Nemide Moran ile Cumhuriyet'in ilk yıllarında Genelkurmay İstihbarat Dairesi Başkanlığı görevinde bulunmuş Vahit Moran'ın üç kızının en küçüğüdür. Baba, Genelkurmay'daki görevinin yanı sıra ilk büyük Türkçe-İngilizce sözlüğün de yazarıdır. Modern ve ilerici düşüncelere açık, kadının toplum içinde yer alması gerektiğine inanan bir ailedir Moran ailesi.
"Atladım İngiltere'ye. Haberleştiğim okulu buldum. Müdire hanım ‘Eyvah!' dedi. ‘Ne olacak şimdi.' Ben tamam dedim. Muhakkak kağıtlarda bir noksanlık oldu. Dön bakalım Yıldız İstanbul'a. Meğerse neymiş biliyor musunuz? Benim gibi genç ve yabancı bir kızı Londra yutarmış. 1951 yılıydı bu olayların olduğu zaman. Tam bir yıl orada fotoğrafçılık sanatının alfabesini öğrendim."
Bloomsbury Technical College'da ve Ealing Broadway Technical College'da fotoğraf eğitimi görür. Old Vic Tiyatrosu'nun tanınmış fotoğrafçısı John Vickers'in yanında fotoğrafçılığa başlar. Asistanlık döneminden sonra, ilk sergisini 1953 yılında Cambridge Trinity College'de açar ve sergilediği 25 fotoğrafın tümü satılır. Bunu 5 sergi daha izler. Fotoğrafları büyük ilgi görür.

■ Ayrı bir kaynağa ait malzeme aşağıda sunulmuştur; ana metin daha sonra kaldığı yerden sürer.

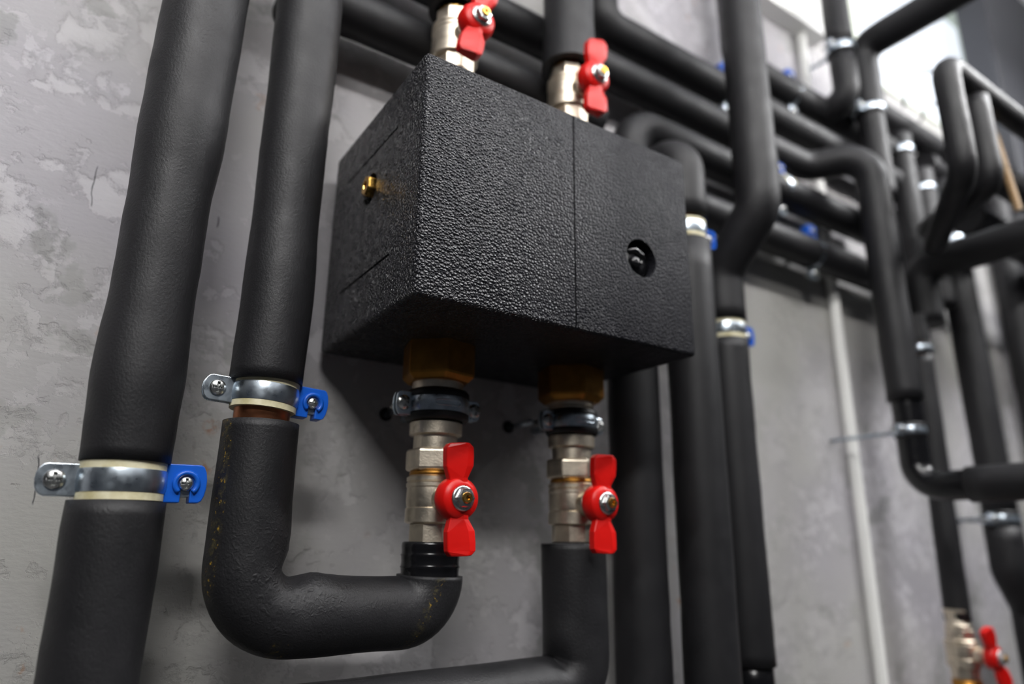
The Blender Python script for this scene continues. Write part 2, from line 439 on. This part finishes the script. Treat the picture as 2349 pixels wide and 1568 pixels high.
def handle_parts(root, ang=0.0, lean=0.0):
    """butterfly handle at local origin of valve: stem along -y"""
    h = MB(); Rm = T(0, -.0305, 0) @ Matrix.Rotation(ang, 4, 'Y')
    cup = Matrix.Rotation(PI/2, 4, 'X')
    # cup: wide rear rim, domed front
    h.lathe([(.0128, -.0045), (.0131, -.001), (.0128, .002), (.0116, .0052), (.0092, .0066), (.0078, .0070), (.004, .0068), (.004, -.0045)], 48, M=Rm @ cup, close=True)
    for sg in (1, -1):
        # wing cross-sections: z, left x, ridge x, right x, depth
        secs = [(.0075, -.0060, .0012, .0046, .0), (.0118, -.0066, .0010, .0046, .0), (.0185, -.0086, .0030, .0080, .0010), (.0245, -.0086, .0036, .0082, .0014), (.0295, -.0084, .0036, .0080, .0016), (.0322, -.0062, .0022, .0050, .0016)]
        vs = []; fs = []
        for z, xl, xr, xe, dd in secs:
            if sg < 0: pass
            vs += [(xl, .0015, sg*z), (xl, -.0035-dd*.3, sg*z), (xr, -.0066-dd, sg*z), (xe, -.0058-dd, sg*z), (xe+.0002, .0005, sg*z)]
        for i in range(len(secs)-1):
            for k in range(5):
                fs.append((i*5+k, i*5+(k+1) % 5, (i+1)*5+(k+1) % 5, (i+1)*5+k))
        L = len(secs)-1; fs += [tuple(range(5)), tuple(L*5+k for k in range(5))]
        h.add(vs, fs, False, Rm)
    ho = h.build('handle', M_red, root, bevel=.0007, seg=2)
    nt = MB(); nt.lathe([(.0072, -.0006), (.0076, 0), (.0072, .0008), (.0064, .0012)], 36, M=T(0, -.0378, 0) @ cup)
    nt.lathe([(.0060, .0008), (.0060, .0036), (.0052, .0046), (.0036, .0048), (.0036, .0012)], 6, M=T(0, -.0378, 0) @ cup, smooth=False)
    nt.build('handle_nut', M_screw, ho)
    sm = MB().lathe([(.0034, -.004), (.0034, .0052), (.0029, .0062), (.0015, .0062), (.0013, .0045)], 20, M=T(0, -.0378, 0) @ cup)
    sm.build('stem', M_brass, ho, autosm=40)
    nk = MB().lathe([(.0085, 0), (.0085, .008), (.0068, .009), (.0068, .016)], 24, M=T(0, -.0125, 0) @ cup); nk.build('stem_housing', M_nickel, root, autosm=40)

def valve_body(root):
    b = MB()
    b.lathe([(.0140, -.0255), (.0146, -.0247), (.0146, -.0142), (.0140, -.0134)], 8, smooth=False, phase=PI/8+.35)
    b.lathe([(.0155, -.0138), (.0168, -.0130), (.0168, -.0050), (.0160, -.0043), (.0163, -.0030), (.0166, .0), (.0163, .0075), (.0169, .0082), (.0169, .0102), (.0160, .0110), (.0168, .0118), (.0168, .0138), (.0150, .0152)], 56)
    b.lathe([(.0140, .0134), (.0146, .0142), (.0146, .0247), (.0140, .0255)], 8, smooth=False, phase=PI/8+.35)
    bo = b.build('body', M_nickel, root, autosm=30)
    return bo
def make_lower_valve(name, label, ax, ay, hz, ang):
    root = thing(name, label, 'valve', (ax, ay, hz), group=None)
    valve_body(root)
    MB().lathe([(.0150, .0145), (.0155, .0160), (.0150, .0178)], 40).build('gasket_ring', M_dbrass, root)
    MB().lathe([(.0160, .0176), (.0182, .0190), (.0182, .0302), (.0166, .0318)], 6, smooth=False, phase=.52).build('union_nut', M_nickel, root, bevel=.0008)
    MB().lathe([(.0140, .031), (.0140, .0398), (.0168, .0405), (.0170, .0478), (.0162, .0484), (.0155, .050), (.0155, .0690), (.0166, .0696), (.0166, .0742), (.0150, .0752)], 48).build('tail_piece', M_nickel, root, autosm=30)
    handle_parts(root, ang)
    return root
v1 = make_lower_valve('ball_valve', 'nickel ball valve with red handle above the shiny taped end of the U-shaped pipe', .0600, -.0625, -.0992, math.radians(-3))
v2 = make_lower_valve('ball_valve', 'nickel ball valve with red butterfly handle below the right half of the black foam box', .1705, -.0625, -.0975, math.radians(2))
v2.children  # built separately: each carries its own meshes
def make_upper_valve(name, label, ax, ay, hz, ang, sc=1.06):
    root = thing(name, label, 'valve', (ax, ay, hz)); root.scale = (sc, sc, sc)
    valve_body(root)
    MB().lathe([(.0125, .0250), (.0135, .0258), (.0128, .0266), (.0135, .0274), (.0128, .0282), (.0135, .0290), (.012, .0300)], 40).build('thread', M_brass, root)
    MB().lathe([(.0130, -.0250), (.0122, -.0270), (.0122, -.0370), (.0135, -.0390)], 40).build('neck', M_nickel, root)
    MB().lathe([(.0150, -.0385), (.0178, -.0420), (.0178, -.0700), (.0170, -.0720)], 6, smooth=False, phase=.2).build('union_nut', M_nickel, root, bevel=.0008)
    handle_parts(root, ang)
    return root
v3 = make_upper_valve('ball_valve', 'nickel ball valve with tilted red handle on the left of the box top', .0620, -.0620, .2380, math.radians(13))
v4 = make_upper_valve('ball_valve', 'nickel ball valve with upright red handle on the box top under a foam sleeve', .1722, -.0620, .2375, math.radians(2))

# ------------------------------------------------------------ insulated box
BX, BD, BH = .2133, .1471, .15
box = thing('insulated_manifold', 'large black bead-foam box with a round hole and seam on its front', 'insulation box', (0, 0, 0))
shell = MB().box((0, -BD, 0), (BX, .0, BH)).build('foam_shell', M_epp, box)
md = shell.modifiers.new('bevel', 'BEVEL'); md.width = .0028; md.segments = 3; md.limit_method = 'ANGLE'
cut = []
def cutter(mb):
    o = mb.build('cut', M_epp); cut.append(o); md = shell.modifiers.new('b', 'BOOLEAN'); md.object = o; md.operation = 'DIFFERENCE'; md.solver = 'EXACT'
RX = Matrix.Rotation(PI/2, 4, 'X'); RY = Matrix.Rotation(PI/2, 4, 'Y')
cutter(MB().lathe([(.0134, -.03), (.0134, .02)], 48, M=T(.1648, -BD+.009, .0606) @ RX))          # front hole
cutter(MB().lathe([(.0105, -.02), (.0105, .02)], 40, M=T(.001, -.0725, .0938) @ RY))            # left hole
cutter(MB().box((.1073, -BD-.01, -.01), (.1085, -BD+.0022, BH+.01)))                              # seam
cutter(MB().box((-.01, -.1115, .1174), (.0024, -.0285, .1190)))
cutter(MB().box((-.01, -.1105, .0340), (.0024, -.0295, .0356)))
dg = bpy.context.evaluated_depsgraph_get(); dg.update()
me = bpy.data.meshes.new_from_object(shell.evaluated_get(dg)); shell.modifiers.clear()
shell.data = me; me.materials.clear(); me.materials.append(M_epp)
for o in cut: bpy.data.objects.remove(o)
for p in me.polygons: p.use_smooth = True; p.material_index = 0
me.set_sharp_from_angle(angle=math.radians(30))
# black plug in the front hole: two lobes of a moulded stopper
pl = MB(); pl.lathe([(.0126, -.006), (.0126, .001), (.0108, .0042), (.006, .0058), (.0, .0062)], 40, M=T(.1652, -BD+.0095, .0600) @ RX)
pl.tube([(.157, -BD+.006, .0652), (.1625, -BD+.0035, .0668), (.1690, -BD+.0045, .0645), (.1735, -BD+.007, .0625)], .0026, 12)
pl.lathe([(.0046, 0), (.0046, .0055), (.0030, .0072), (.0, .0076)], 24, M=T(.1612, -BD+.0075, .0575) @ RX)
pl.build('hole_plug', M_plug, box, autosm=50)
fit = MB()
fit.lathe([(.0074, -.014), (.0074, .0030), (.0064, .0044), (.0030, .0044), (.0030, .0010)], 6, M=T(.0005, -.0728, .0950) @ Matrix.Rotation(-PI/2, 4, 'Y'), smooth=False)
fit.build('drain_plug', M_brass, box, bevel=.0005)
for cx, cy in ((.0600, -.0625), (.1705, -.0625)):
    MB().lathe([(.0205, -.0250), (.0243, -.0215), (.0248, -.0200), (.0248, .0060)], 6, smooth=False, phase=.26).build('coupling_nut', M_dbrass, box, off=(-cx, -cy, 0), bevel=.0009)
# stopper posts between box and wall
for cx in (.04, .17): MB().lathe([(.006, 0), (.006, .0125)], 20, M=T(cx, -.001, .11) @ Matrix.Rotation(-PI/2, 4, 'X')).build('wall_spacer', M_zinc, box)

# ------------------------------------------------------------ pipes
def pipe(label, base=(0, 0, 0)): return thing('insulated_pipe', label, 'pipe', base)
def lerp_path(tbl, y):
    """(x,z) control table → smooth path at fixed y"""
    out = []
    for i in range(len(tbl)-1):
        (x0, z0), (x1, z1) = tbl[i], tbl[i+1]; n = max(1, int(abs(z1-z0)/.006))
        for k in range(n): t = k/n; t = t*t*(3-2*t); out.append((x0+(x1-x0)*t, y, z0+(z1-z0)*k/n))
    out.append((tbl[-1][0], y, tbl[-1][1])); return out
def rtab(tbl):
    def f(s):
        for (a, ra), (b, rb) in zip(tbl, tbl[1:]):
            if s <= b: t = max(0, (s-a)/(b-a)); t = t*t*(3-2*t); return ra+(rb-ra)*t
        return tbl[-1][1]
    return f
PY = -.060
# pipe on the far left
p1 = pipe('thickest black foam pipe at far left of the wall, split by a blue-clipped clamp', (-.111, PY, -.6))
a = MB().tube(lerp_path([(-.1107, -.0878), (-.1113, -.05), (-.1114, 0), (-.1100, .12), (-.1083, .23), (-.1084, .35), (-.1084, .66)], PY), rtab([(0, .0206), (.02, .0212), (.045, .0221), (.09, .0208), (.14, .0209), (.19, .0226), (.26, .0234), (.34, .0224), (1, .0224)]), 56, bump_fn=foam_fn(.0006, 24, 1), hollow=.0165)
a.build('foam_sleeve', M_foam, p1, off=p1.location)
MB().tube(lerp_path([(-.1105, -.62), (-.1105, -.30), (-.1112, -.14), (-.1116, -.1068)], PY), rtab([(0, .0212), (.4, .0210), (.5, .0218), (.52, .0214)]), 56, bump_fn=foam_fn(.0006, 24, 4), hollow=.0165).build('foam_sleeve', M_foam, p1, off=p1.location)
MB().tube([(-.1112, PY, -.12), (-.1112, PY, -.07)], .0163, 40).build('steel_pipe', M_dark, p1, off=p1.location)
# second pipe, with U bend to the first valve
p2 = pipe('black foam pipe left of the box bending in a U up to the left valve', (-.048, PY, -.19))
MB().tube(lerp_path([(-.0476, -.0388), (-.0468, .02), (-.0472, .10), (-.0470, .18), (-.0480, .28), (-.0487, .66)], PY), rtab([(0, .0199), (.06, .0202), (.10, .0194), (.16, .0199), (.24, .0209), (.3, .0207), (1, .0207)]), 56, bump_fn=foam_fn(.0005, 24, 9), hollow=.0155).build('foam_sleeve', M_foam, p2, off=p2.location)
MB().tube([(-.048, PY, -.075), (-.048, PY, -.03)], .0150, 40).build('copper_pipe', M_copper, p2, off=p2.location)
ub = bent([(-.0478, PY, -.0615), (-.0478, PY, -.1632), (.0595, -.0620, -.1632), (.0600, -.0625, -.1430)], [.026, .0185], step=.0022, end_step=.004)
pin = Vector((-.0240, -.0700, -.1400))
def u_fn(p, d):
    # pinch and bulges of the squeezed inner corner
    dd = (p-Vector((-.0262, -.066, -.1405))).length; v = -.0042*math.exp(-(dd/.0070)**2)
    d2 = (p-Vector((-.0120, -.070, -.1450))).length; v += .0026*math.exp(-(d2/.0105)**2)
    d3 = (p-Vector((-.0295, -.070, -.1220))).length; v += .0012*math.exp(-(d3/.012)**2)
    w = noise.noise(Vector((p.x*150, p.y*150, p.z*150)))*.0007*math.exp(-(dd/.03)**2)
    return v+w+.0005*noise.noise(p*26)
M_u = foam_mat('worn_black_foam', .30, (.022, -.012, .048), glue=None)
q = N(M_u)
sx = q.n('ShaderNodeSeparateXYZ'); q.l(q.tc, sx.inputs[0])
# glue line: a strip along the outer-left seam and a mitre line at the right bend (object space, base at (-.048,PY,-.19))
lx = q.rng(q.math('ABSOLUTE', q.math('ADD', sx.outputs[0], .0182)), .0007, .0022, 1, 0)
lz = q.rng(sx.outputs[2], .015, .05)
dline = q.math('ABSOLUTE', q.math('SUBTRACT', q.math('SUBTRACT', sx.outputs[0], .0975), q.math('MULTIPLY', q.math('SUBTRACT', sx.outputs[2], .027), .45)))
lr = q.rng(dline, .0005, .0042, 1, 0)
low = q.rng(q.math('ABSOLUTE', q.math('SUBTRACT', sx.outputs[0], .018)), .002, .006, 1, 0)
lowz = q.rng(sx.outputs[2], .012, .018, 1, 0)
mm = q.math('MAXIMUM', q.math('MULTIPLY', lx, lz), q.math('MAXIMUM', lr, q.math('MULTIPLY', low, lowz)))
spk = q.rng(q.noise(230, 5, .75), .50, .62)
spk2 = q.rng(q.noise(420, 4, .7), .60, .66)
base = q.b.inputs['Base Color'].links[0].from_socket
c1 = q.mix(q.math('MULTIPLY', q.math('MULTIPLY', mm, spk), .45), base, (.12, .10, .03))
q.l(q.mix(q.math('MULTIPLY', q.math('MULTIPLY', mm, spk2), .9), c1, (.42, .26, .02)), q.b.inputs['Base Color'])
MB().tube(ub, rtab([(0, .0203), (.06, .0207), (.10, .0208), (.13, .0212), (.17, .0202), (.22, .0200), (.245, .0182), (.26, .0176)]), 72, bump_fn=u_fn, hollow=.0155).build('foam_sleeve', M_u, p2, off=p2.location)
tp = MB(); prof = []
for k in range(27):
    z = -.1458+.0222*k/26; prof.append((.0176+.00012*math.sin(k*.9)+(.0004 if k in (9, 17) else 0)-(.0008 if k in (0, 26) else 0), z))
tp.lathe(prof, 56, M=T(.0600, -.0625, 0)); tp.build('tape_wrap', M_tape, p2, off=p2.location)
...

Türkiye'de bulunduğu sürede de; Haldun Dormen, Haldun Taner, Muhsin Ertuğrul gibi tiyatro devlerinin fotoğraflarını çeker. 1963'te şair Özdemir Asaf ile olan evliliğinden 3 çocuğu dünyaya gelir. Bir yanda fotoğrafçılık alanında öncü bir isim Yıldız Moran, diğer tarafta özgün Türk şairi Özdemir Asaf.
Genç yaşta İngiltere'de sergi açan Moran'ın özellikle Anadolu'da çektiği fotoğraflarda sıcacık insan sevgisi görülür. Ortaya çıkardığı estetikse bugün uluslararası fotoğraf otoritelerinin hâlâ hayran olduğu bir konu. Zira Moran'ın fotoğrafı ele alma biçimi, günümüz modern fotoğrafçılığının da temelini atar nitelikte. O, 1950'ler ve 60'larda bugünün fotoğrafçılık algısını görmeyi başarır. Ses dergisine verdiği röportajın şu bölümü oldukça iyi bir tarif: "Fotoğraf makinesi o denli varlığınızın bir parçası olmalıdır ki; konu ile aranızda bir engel oluşturmasın. Şiirselliği olan her şey sanat fotoğrafının konusudur, fotoğraf aracılığıyla evrensel olan ve işlenen konunun kavramını içeren fotoğrafı çekmek tek amacımdı."
Yıldız Moran, stüdyoda çektiği portrelerinde kişinin özelliklerini ortaya çıkaran kontrast ışık kullanıp, manzara fotoğraflarında ise konusunu rahat anlatacak boşluklu kompozisyonları yeğlemiştir. Fotoğraflarını çekerken üç ayak kullanmaz, böylelikle hareket özgürlüğü kazanıp, fotoğrafını çektiği kişiyle arasına fotoğraf makinesinden başka bir şey sokmaz. Doğu ile Batı geleneğini uyum içinde başarıyla kullanıp, fotoğrafın evrensel bir dil olduğunun her fırsatta altını çizmiştir Moran. Anadolu'da fotoğraf çekerken asla oryantalizmin tuzağına düşmez. Söylemini hiçbir yere bakmadan oluşturduğu için, fotoğrafları zamansız ve özgündür.
Evliliğinden sonra fotoğrafçılığı bırakan Moran, bunun bir hobi olarak sürdürülemeyeceğini saygı gerektiren bir iş olduğunu söyler. 1981'de Özdemir Asaf'ı da kaybettikten sonra sözlük ve çeviri ile ilgilenir.
Kendisini 92'de İstanbul'da kaybettik. Türkiye'nin eğitim almış ilk fotoğrafçısı olarak tarihe geçmiştir. Bu yılın başında eserlerinin yer aldığı sergi İstanbul Modern tarafından sanatseverler ile buluşmuştur.